Vote: Publish pending minor changes


[For votes to count, referees must reasonably explain why they voted as they did. Thus, please explain your vote. If you voted to publish pending minor changes, specify each change, why it is needed, and, possibly, how it should/could be done.]

This is a fascinating paper on the challenges of accessing extremist milieus. It is rare with this kind of honest behind-the-scenes discussion of the practical and emotional obstacles in ethnographic research, especially in papers that go into scientific journals. I therefore consider it a welcome contribution that may help other researchers in the process of doing ethnography. However, I have some suggestions for details to consider, change, or omit before publication.

  • An overall advice is to simplify sentences and sharpen the arguments. For example, the title is unusually long—perhaps omit “An ethnographic account of…” from the subtitle.

  • It is not clear what “takfir” means. This term appears in the Abstract and afterwards. Abstracts should be short and crystal clear, so consider omitting this term from the Abstract— and explain it better further down in the text.

  • The Introduction is long. Consider omitting parts of it, including this sentence: “Thus, it does not take much imagination to realize that the researcher’s gendered and religious position may entail possibilities as well as obstacles in the process of gaining access to the milieu.” Also, the entire paragraph that begins with “According to Berger (2015), the researcher’s positionality…” could probably be omitted or condensed. The paragraphs reads a bit like parts of an Introductory book on methods and I am not sure that we need this. Also, the paragraph contains a bit of redundancy e.g. on what positionality means.

  • The literature review could benefit from more information, context, and points. For example, where did Badurdeen, Greenwood, etc. do their research? Larsen (2020) did not get much of an access, but why is that - and what other insights can be derived from Larsen’s study?

  • Is the review about studies on Islamist radicalization AND studies on terrorism? If it is both of these fields, more works needs to be included in the review. Maybe just make clear that you only/mainly focus on research on Islamist radicalization.

  • Great insights are drawn from works that do not deal with extremism (Goffman, some of Bucerius’ work etc.). Wise to mention these works in the top of the review. This gives the article a broader appeal, which is important. More on this below.

  • Methodology section: I would make it clearer that we are dealing with two separate research projects. Sentences like this one makes it sound as if you did the data collection together: “We usually approached people by calling them…”

  • Analysis section: I am not sure if “Analysis” is the right word for this part of the article. “Findings”/”Results” perhaps?

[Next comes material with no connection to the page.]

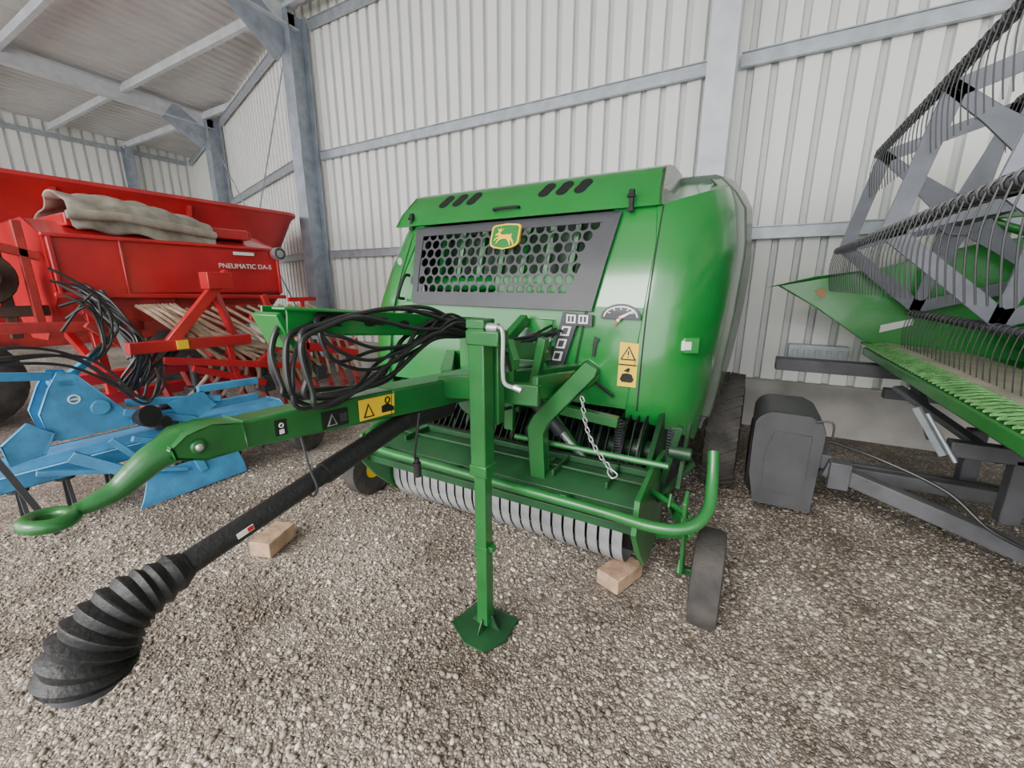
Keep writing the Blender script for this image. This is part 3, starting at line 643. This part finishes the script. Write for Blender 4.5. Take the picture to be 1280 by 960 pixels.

  • The authors seem to have declined collecting extra data in one or several situations, but it was not entirely clear to me why. After all, was it a good idea to “discontinue the access process” (e.g. page 10 & 14), when data are so difficult to obtain? I sit with a feeling that perhaps it was a bad idea, given that building trust sometimes takes a very long time. Of course, ethnographers should not run serious personal risks, but people who merely make us feel uncomfortable or vulnerable may be or turn into valuable sources of information in the long run. This could perhaps be more self-critically discussed? Being self-critical can help others who will do similar fieldwork in the future. Alternatively, convince us that it was indeed a good idea to disrupt this contact.

  • I really liked the parts of the “Analysis” that make reference to the researcher’s own emotions, and I would like to see more of this. We researchers can make use of our own emotions as sources of data. If we feel uncomfortable in a situation, why might that be? If we feel disgusted by a person, why so? There are important insights to gain from such self-scrutiny. This can be done without being overly touchy-feely about it. Moreover, the use of emotions is part of the process of gaining access. We mobilize certain emotions and disguise others in order to gain trust, access, and good data. Furthermore, we can elicit certain emotional insights from the people we interact with by way of emotional display. For example, my guess is that “Sonja” became emotional in the way she did because the researcher opened up to this kind of emotionality (page 15-16). All ethnographers do this (both woman and men), but it is rarely mentioned in the research literature. More reflections on the authors’ own emotions and use of emotions could be helpful for other researchers, also outside the relatively small field of Islamist radicalization research. This would make the paper appealing to a much broader readership of qualitative researchers and students of qualitative criminology.

I know that this was a lot of suggestions, but please note that they are all minor ones that hopefully can help make the paper better than it already is.